Baca juga: Tiga Proyek Film Indonesia Mendapat Pendanaan Komisi Film Singapura
“Setiap kali ada produser atau rumah produksi yang berminat dengan salah satu cerita saya, saya selalu meminta mereka mencantumkan siapa yang akan menjadi sutradaranya, serta portofolionya. Tanpa itu, saya tak terlalu tertarik melakukan pembicaraan lebih lanjut,” kata Eka mantap saat ditanyakan apa yang menjadi pertimbangannya saat karyanya mau diangkat ke dalam bentuk film.
Setelah cocok dengan sutradara, baru aspek-aspek legal lain menyangkut hak cipta, kontrak, dan sejenisnya, menjadi pertimbangan tambahan.

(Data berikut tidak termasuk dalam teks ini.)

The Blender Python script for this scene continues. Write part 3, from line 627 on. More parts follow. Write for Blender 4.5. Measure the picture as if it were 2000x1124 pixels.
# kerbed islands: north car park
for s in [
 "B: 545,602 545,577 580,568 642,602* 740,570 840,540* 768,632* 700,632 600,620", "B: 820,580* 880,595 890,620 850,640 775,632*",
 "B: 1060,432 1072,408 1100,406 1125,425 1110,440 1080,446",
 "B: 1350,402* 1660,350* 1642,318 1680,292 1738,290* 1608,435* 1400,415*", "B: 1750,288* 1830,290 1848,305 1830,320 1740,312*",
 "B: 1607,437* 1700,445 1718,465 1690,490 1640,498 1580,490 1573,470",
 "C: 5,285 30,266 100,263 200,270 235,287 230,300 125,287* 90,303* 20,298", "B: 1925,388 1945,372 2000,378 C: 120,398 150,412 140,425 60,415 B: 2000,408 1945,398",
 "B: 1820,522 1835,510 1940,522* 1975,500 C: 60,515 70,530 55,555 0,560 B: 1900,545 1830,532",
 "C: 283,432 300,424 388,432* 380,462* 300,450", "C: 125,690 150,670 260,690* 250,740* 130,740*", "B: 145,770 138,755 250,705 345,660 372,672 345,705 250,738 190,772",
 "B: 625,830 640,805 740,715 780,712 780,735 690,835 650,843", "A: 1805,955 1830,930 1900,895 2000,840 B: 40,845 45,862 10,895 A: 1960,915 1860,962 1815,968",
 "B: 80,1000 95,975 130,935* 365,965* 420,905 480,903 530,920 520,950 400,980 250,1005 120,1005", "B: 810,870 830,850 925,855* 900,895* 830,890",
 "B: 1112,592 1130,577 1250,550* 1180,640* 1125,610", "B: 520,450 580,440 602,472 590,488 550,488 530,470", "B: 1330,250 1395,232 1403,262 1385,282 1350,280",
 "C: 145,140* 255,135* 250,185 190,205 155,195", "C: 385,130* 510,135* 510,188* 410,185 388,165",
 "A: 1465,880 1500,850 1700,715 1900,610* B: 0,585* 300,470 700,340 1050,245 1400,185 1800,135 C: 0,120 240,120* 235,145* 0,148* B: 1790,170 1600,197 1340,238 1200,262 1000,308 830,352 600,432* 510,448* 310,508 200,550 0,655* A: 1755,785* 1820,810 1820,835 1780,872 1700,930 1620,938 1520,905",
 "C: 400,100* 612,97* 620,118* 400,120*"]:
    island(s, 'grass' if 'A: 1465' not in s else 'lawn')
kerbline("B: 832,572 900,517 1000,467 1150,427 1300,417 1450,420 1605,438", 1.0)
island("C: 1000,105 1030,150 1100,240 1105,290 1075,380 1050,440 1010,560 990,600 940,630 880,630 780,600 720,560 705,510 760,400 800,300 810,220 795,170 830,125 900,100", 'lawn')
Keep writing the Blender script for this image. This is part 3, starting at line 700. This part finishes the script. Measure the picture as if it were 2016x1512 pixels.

Buat Eka, sama seperti interpretasi pembaca, sutradara juga memiliki penafsirannya sendiri yang harus dibebaskan. “Saya tidak perlu mengomentari interpretasi tersebut, lebih baik menikmati filmnya atau biarkan penonton memberi tanggapan lebih lanjut,” tambahnya.
Keberagaman dan perkembangan literatur sastra Indonesia sejatinya bisa menjadi ide buat para sutaradara dalam membuat film. Best seller bisa menjadi pertimbangan, namun unsur kesenangan, ketertarikan personal akan karya tersebut adalah hal lain lagi. Seperti yang disampaikan Edwin, mengangkat best seller mungkin membantu untuk publikasi tetapi mengangkat karya yang disenangi jauh lebih berarti.